Desde os primórdios do Direito do Trabalho convivemos com a ideia de que paralelamente à prestação de serviços por pessoa física, de forma subordinada — que configura a relação de emprego e que corresponde ao contrato de trabalho — há outras formas igualmente lícitas de prestação de serviços. Assim, se uma pessoa física pode prestar serviços subordinados como empregado, pode outra prestar serviços como trabalhador autônomo ou avulso, bem como pode a empresa tomadora de serviços valer-se do concurso de outra pessoa jurídica, que pode ser uma empresa ou uma cooperativa.

Observados os requisitos legais e correspondendo a prática da relação existente à forma de contratação ajustada, estaremos, em qualquer destes casos, diante de situação lícita e protegida legalmente.

O que o ordenamento jurídico repudia, desde sempre, é a eventual tentativa, por parte do tomador de serviço, de mascarar a relação de emprego, travestindo-a de trabalho autônomo, ou mesmo de trabalho prestado por falsa pessoa jurídica.

É esta a dicção do artigo 9º da CLT, que afirma serem nulos os atos que visem desvirtuar, impedir, ou fraudar a aplicação de seus preceitos. Mas, se assim é, a contrapartida também é verdadeira, na medida em que nosso ordenamento jurídico igualmente repudia eventual tentativa de considerar existente um contrato de trabalho que não exista na realidade.

A CLT, nos artigos 2º e 3º, define empregador e empregado, respectivamente, evidenciando os requisitos necessários para que se configure o contrato de trabalho. Deste modo estando presentes aqueles requisitos, estaremos diante de um contrato de trabalho e, ausentes os mesmos requisitos, não há contrato de trabalho.

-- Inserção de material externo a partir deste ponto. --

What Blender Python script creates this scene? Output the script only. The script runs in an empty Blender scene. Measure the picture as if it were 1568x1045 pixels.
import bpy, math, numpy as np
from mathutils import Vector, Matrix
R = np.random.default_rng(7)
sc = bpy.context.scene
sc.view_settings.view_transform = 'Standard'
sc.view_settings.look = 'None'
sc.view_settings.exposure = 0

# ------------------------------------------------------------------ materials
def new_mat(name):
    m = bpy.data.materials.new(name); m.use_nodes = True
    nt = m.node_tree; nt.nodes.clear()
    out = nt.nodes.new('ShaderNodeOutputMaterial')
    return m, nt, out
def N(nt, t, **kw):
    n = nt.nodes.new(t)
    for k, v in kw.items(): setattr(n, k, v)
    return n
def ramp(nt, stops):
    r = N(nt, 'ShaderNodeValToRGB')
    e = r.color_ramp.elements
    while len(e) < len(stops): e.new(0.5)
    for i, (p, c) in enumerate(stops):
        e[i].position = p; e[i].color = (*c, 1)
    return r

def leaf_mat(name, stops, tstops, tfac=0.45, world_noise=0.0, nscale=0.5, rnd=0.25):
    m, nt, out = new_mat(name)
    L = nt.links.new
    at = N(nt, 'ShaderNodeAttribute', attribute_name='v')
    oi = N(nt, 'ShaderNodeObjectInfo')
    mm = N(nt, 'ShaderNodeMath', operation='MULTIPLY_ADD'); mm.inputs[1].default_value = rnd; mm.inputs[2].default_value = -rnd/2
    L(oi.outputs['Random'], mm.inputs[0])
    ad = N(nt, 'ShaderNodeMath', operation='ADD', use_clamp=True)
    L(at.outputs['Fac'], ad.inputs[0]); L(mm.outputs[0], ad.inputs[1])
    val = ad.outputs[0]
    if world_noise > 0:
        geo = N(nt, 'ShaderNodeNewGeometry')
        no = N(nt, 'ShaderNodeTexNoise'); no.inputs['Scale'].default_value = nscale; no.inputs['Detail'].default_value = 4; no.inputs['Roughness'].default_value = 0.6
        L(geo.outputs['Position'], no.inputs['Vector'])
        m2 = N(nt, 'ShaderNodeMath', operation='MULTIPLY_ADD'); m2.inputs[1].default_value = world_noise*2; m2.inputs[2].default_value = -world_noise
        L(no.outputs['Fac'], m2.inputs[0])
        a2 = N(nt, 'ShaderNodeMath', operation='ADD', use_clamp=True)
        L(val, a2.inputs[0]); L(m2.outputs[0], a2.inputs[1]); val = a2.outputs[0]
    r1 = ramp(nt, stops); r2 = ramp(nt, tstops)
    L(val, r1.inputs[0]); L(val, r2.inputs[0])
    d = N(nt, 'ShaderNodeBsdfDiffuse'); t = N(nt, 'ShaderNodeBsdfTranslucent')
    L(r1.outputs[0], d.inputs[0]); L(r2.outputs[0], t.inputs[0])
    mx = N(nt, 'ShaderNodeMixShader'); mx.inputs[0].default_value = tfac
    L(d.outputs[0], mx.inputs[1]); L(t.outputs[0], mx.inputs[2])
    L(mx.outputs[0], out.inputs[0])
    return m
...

Esta regra simples teve lugar no início do Direito do Trabalho, mas ainda hoje é igualmente válida, mesmo com a sofisticação do mercado de trabalho e a complexidade das formas de produção na agricultura, na indústria, no comércio, na prestação de serviços e no denominado terceiro setor. O que a nosso ver modificou-se foi a facilidade, ou não, para identificar a existência de contrato de trabalho em determinada relação.

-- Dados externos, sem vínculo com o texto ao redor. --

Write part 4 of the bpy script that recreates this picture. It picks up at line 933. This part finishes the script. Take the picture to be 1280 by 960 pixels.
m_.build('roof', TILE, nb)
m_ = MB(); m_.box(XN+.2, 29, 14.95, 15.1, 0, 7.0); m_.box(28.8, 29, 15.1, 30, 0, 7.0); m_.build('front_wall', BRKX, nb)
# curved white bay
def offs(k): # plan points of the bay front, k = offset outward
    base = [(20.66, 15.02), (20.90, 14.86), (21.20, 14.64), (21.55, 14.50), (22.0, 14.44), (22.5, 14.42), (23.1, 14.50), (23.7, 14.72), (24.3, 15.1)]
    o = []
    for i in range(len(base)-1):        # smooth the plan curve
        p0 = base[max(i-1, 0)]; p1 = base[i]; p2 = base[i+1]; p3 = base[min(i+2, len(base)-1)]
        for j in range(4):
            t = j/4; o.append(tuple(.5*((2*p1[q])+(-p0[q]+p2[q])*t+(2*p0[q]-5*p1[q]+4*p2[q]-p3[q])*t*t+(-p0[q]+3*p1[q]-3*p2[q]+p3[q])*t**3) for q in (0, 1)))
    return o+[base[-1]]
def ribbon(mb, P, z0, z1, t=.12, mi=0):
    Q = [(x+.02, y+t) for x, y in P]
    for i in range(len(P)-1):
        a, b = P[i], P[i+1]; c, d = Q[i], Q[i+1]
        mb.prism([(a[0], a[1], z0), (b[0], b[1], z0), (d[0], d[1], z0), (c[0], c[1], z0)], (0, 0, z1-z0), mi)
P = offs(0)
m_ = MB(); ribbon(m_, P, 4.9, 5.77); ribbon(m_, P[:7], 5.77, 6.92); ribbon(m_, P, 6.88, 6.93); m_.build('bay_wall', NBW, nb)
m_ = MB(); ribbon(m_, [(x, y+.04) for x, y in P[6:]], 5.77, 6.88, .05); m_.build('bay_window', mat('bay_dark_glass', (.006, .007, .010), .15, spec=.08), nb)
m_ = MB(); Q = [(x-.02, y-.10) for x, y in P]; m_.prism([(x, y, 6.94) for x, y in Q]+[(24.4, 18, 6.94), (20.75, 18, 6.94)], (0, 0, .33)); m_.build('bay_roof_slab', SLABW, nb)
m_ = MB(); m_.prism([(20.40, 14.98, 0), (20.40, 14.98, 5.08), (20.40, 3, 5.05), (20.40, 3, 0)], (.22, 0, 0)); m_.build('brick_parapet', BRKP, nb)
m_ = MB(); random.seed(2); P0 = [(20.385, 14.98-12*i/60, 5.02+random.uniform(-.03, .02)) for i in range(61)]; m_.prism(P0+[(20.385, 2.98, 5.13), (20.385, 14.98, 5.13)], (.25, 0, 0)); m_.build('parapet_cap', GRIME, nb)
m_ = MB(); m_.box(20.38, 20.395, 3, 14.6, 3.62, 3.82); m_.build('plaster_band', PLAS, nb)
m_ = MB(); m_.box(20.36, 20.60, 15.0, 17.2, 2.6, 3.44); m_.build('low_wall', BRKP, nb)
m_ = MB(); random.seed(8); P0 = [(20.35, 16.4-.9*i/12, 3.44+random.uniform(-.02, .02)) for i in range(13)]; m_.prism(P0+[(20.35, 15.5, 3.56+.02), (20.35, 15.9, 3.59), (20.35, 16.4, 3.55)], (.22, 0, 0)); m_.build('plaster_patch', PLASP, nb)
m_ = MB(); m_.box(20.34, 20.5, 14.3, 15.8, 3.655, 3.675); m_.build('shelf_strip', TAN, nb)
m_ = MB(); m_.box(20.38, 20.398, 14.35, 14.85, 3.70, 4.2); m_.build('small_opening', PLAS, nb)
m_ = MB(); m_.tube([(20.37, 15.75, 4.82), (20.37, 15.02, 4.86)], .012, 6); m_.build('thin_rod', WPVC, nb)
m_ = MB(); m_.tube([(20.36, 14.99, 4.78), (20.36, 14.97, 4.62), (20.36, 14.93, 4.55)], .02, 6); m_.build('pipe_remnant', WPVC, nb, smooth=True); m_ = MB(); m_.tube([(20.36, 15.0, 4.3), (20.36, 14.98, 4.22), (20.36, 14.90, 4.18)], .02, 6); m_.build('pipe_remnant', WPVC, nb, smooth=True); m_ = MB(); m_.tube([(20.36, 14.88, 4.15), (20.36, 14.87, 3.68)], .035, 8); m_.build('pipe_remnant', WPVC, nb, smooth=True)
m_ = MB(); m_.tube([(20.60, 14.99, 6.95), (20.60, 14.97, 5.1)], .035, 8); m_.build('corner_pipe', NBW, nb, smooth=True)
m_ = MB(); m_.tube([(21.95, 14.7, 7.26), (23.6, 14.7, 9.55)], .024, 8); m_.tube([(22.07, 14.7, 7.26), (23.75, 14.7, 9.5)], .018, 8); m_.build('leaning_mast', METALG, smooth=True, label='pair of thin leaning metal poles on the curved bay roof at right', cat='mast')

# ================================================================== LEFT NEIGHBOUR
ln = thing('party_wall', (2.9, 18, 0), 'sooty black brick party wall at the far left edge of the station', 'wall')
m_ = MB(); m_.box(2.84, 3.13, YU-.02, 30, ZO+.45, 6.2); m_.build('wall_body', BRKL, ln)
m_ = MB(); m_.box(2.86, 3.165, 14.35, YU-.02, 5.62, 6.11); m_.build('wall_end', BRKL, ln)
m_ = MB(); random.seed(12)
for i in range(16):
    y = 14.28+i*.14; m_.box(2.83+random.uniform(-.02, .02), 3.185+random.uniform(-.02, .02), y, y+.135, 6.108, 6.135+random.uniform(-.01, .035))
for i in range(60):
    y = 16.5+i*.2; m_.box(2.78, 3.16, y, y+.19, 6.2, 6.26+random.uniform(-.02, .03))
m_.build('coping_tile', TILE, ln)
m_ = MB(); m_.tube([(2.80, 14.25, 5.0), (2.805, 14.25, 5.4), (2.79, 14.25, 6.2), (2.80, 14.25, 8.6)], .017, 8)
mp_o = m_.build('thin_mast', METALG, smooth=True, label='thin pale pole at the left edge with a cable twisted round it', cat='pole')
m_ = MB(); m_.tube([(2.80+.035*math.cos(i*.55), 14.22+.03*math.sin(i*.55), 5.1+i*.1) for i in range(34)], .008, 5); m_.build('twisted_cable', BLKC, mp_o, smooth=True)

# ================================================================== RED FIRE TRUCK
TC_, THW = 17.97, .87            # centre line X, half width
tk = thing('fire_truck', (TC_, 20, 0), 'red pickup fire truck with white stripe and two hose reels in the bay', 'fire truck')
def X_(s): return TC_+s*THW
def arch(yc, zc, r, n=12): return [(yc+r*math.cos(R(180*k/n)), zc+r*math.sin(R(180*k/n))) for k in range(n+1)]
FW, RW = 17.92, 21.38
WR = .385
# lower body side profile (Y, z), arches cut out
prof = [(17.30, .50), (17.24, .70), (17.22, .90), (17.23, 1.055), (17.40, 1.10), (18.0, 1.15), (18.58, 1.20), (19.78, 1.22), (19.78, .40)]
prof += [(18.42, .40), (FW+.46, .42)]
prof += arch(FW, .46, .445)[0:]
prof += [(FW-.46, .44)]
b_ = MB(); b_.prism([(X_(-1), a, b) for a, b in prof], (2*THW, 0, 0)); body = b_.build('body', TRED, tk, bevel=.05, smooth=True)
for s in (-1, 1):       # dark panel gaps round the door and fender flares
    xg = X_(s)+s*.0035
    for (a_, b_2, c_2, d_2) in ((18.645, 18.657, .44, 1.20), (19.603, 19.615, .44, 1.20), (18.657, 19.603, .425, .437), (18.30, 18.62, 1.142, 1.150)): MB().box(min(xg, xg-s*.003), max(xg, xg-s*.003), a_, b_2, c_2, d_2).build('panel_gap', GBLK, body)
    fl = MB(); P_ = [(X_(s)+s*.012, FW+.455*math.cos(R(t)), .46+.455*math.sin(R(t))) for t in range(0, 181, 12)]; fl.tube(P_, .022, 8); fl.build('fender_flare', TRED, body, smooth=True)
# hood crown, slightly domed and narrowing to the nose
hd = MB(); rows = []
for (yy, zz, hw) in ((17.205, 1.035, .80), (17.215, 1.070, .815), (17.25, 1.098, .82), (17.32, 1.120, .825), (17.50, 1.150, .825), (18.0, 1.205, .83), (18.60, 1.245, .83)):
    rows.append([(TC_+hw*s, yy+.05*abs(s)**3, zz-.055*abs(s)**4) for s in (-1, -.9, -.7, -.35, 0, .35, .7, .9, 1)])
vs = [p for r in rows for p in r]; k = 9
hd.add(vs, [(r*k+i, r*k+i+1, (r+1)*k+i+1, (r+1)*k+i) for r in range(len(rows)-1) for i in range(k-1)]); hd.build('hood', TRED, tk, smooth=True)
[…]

Partindo da realidade de prestação de serviços na presença do empregador e em seu estabelecimento, para o trabalho à distância, o teletrabalho e a terceirização na prestação de serviços, temos uma boa mostra das dificuldades que hoje existem para identificação da relação lícita e da tentativa de fraude às regras da CLT.

Tais fatos, contudo, não autorizam nem legitimam qualquer posição extremada na análise da licitude do vínculo eleito pelos contratantes.

Aquele que busca diminuir custos com o trabalho de que se apropria, forjando vínculos diversos de eventual contrato de trabalho existente, age em vão, pois será com certeza desmascarado, sofrendo condenação judicial.

De igual modo, aquele que ignora a lisura de contrato diverso, para forçar entendimento de que se está diante de contrato de trabalho, longe de agir em benefício dos trabalhadores, estimula a retração na oferta de postos de trabalho, agindo em prejuízo dos mesmos.

É preciso conhecer as novas modalidades de prestação de serviços que surgem com na dinâmica da atividade empresarial, para distinguir o que está de acordo com o ordenamento jurídico e o que o desrespeita.

Não se presta o Direito do Trabalho a desempenhar uma função descabida de obstáculo à evolução das relações econômicas, como se tivesse tal poder. Presta-se, isto sim, à essencial função de conformar as novas realidades ao Direito, harmonizando novos contratos à proteção necessária aos hipossuficientes.

Todavia não se confunda esta nobre e importante função com o equívoco de postar-se como uma barreira a tentar em vão impedir o caminho da história, construindo falsos argumentos para o não reconhecimento das novas realidades e tentar em vão reduzir todos os vínculos à figura do contrato de trabalho. Ao Direito não é dado ignorar a realidade, como afirma o velho brocardo, pois aí a realidade se vinga e ignora-o.

O contrato de trabalho nunca foi e não é, em absoluto, entrave para o desenvolvimento econômico, como às vezes afirmam alguns menos avisados. Basta lembrar a proteção individual e coletiva aos contratos de trabalho nos países desenvolvidos, que em nada prejudica a equação econômica e que é muito mais ampla do que aquela dispensada pelo direito do trabalho brasileiro. Os encargos intrínsecos do contrato de trabalho são aqueles de natureza social, como é da essência da relação de emprego (CF, artigo 1º, IV e artigo 6º) e não os encargos fiscais, indevidamente tributados ao contrato de trabalho, com o intuito de servir a um equivocado discurso.

Afinal, diga-se, temos que a reação correta a tais equívocos há de ser a valorização do contrato de trabalho, quando este se concretiza, do mesmo modo que a valorização das demais formas lícitas de prestação de serviços, com a proteção trabalhista e previdenciária adequadas.

Uma visão reducionista, que tenta fazer acreditar que todas as formas de prestação de serviços por pessoa física configuram contrato de trabalho está defasada da realidade sócio econômica e milita, afinal, em favor do descrédito na real valorização da relação entre tomador e prestador de serviços.